Today’s Forex trading is more a game of expectations rather than reacting to some news. Or, traders respond to economic news, expecting the central bank to do something at the next meeting.

Price Stability

Another thing central banks value is price stability. Funny enough, it doesn’t refer to inflation, but to volatility.

While traders love volatility, as it leaves room for speculation and quick profits (but also losses), central banks hate it. There have been many times where major central banks around the world intervened or stood ready to intervene to fight increased volatility.

One example comes from Switzerland. The Swiss National Bank has the ingrate mission to set the interest rate over one of the most wanted currencies in the world: the Swiss Franc.

Due to the country’s stability and neutrality, people from all over the world flock to Switzerland and place their savings. What better currency to choose than the Swiss Franc?

The problem comes from a simple economic principle: a stronger currency makes it difficult for an economy to compete on the global stage. Someone needs to do something, and that’s the central bank.

When uncertainty and global risks affect financial markets, the Swiss Franc appreciates. Without the central bank’s intervention to keep its value relative stable, the Franc will rise in an uncontrolled spiral.

Most of the time the banks lose on their attempt at intervention. However, it is a calculated risk, as the cost of doing nothing is far greater.

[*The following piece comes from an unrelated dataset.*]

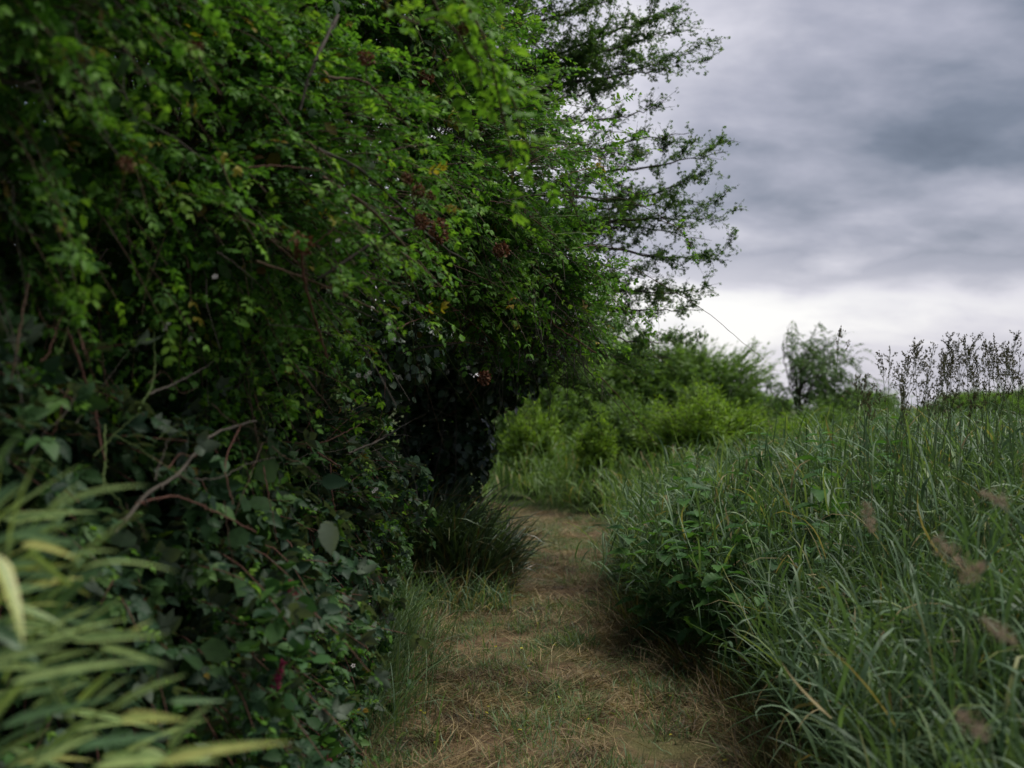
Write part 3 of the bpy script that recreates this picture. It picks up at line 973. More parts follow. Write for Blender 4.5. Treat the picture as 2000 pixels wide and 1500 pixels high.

For example, the SNB stated publicly that the bank stands ready to intervene during the Brexit referendum if the British choose to leave the European Union. The Brits voted to leave, and the CHF was one of the quietest currencies of them all. Wonder why?

Conclusion

As stated in the fundamental analysis article in this Trading Academy, everything surrounding Forex trading is about the interest rate level. And not only Forex trading depends on it, but all financial markets.

Wrongly, traders think a currency appreciates or depreciates because the jobs data exceeded expectations or because inflation tanked. The traders react like they do because the expectations created by the economic data: they position for the next move in the interest rate level.

For central banks, everything matters, not only inflation or what’s in the mandate (the Fed has a dual mandate – inflation and job creation). They look at the stock market, and the global economy, possible headwinds, and even at the political events in different parts of the world.

An army of researchers makes sure the central bankers have all the data needed to analyze an economy. Individual retail traders, don’t enjoy such luxury.

But, the right positioning comes from understanding what matters from a central bank before moving the rates. Also, understanding the mandate and what length the central bank will go to fulfill it.

Perhaps the most important quality of a central bank is their independence. Capitalistic economies pride themselves with independent central banks, that don’t answer to politics, only for the reason of keeping objectivity.

The value of money, after all, depends on the level of interest rates, and with a simple stroke of a pen, governments can change that overnight. Knowing central banks are independent, makes Forex trading a free market, where only the informed survive.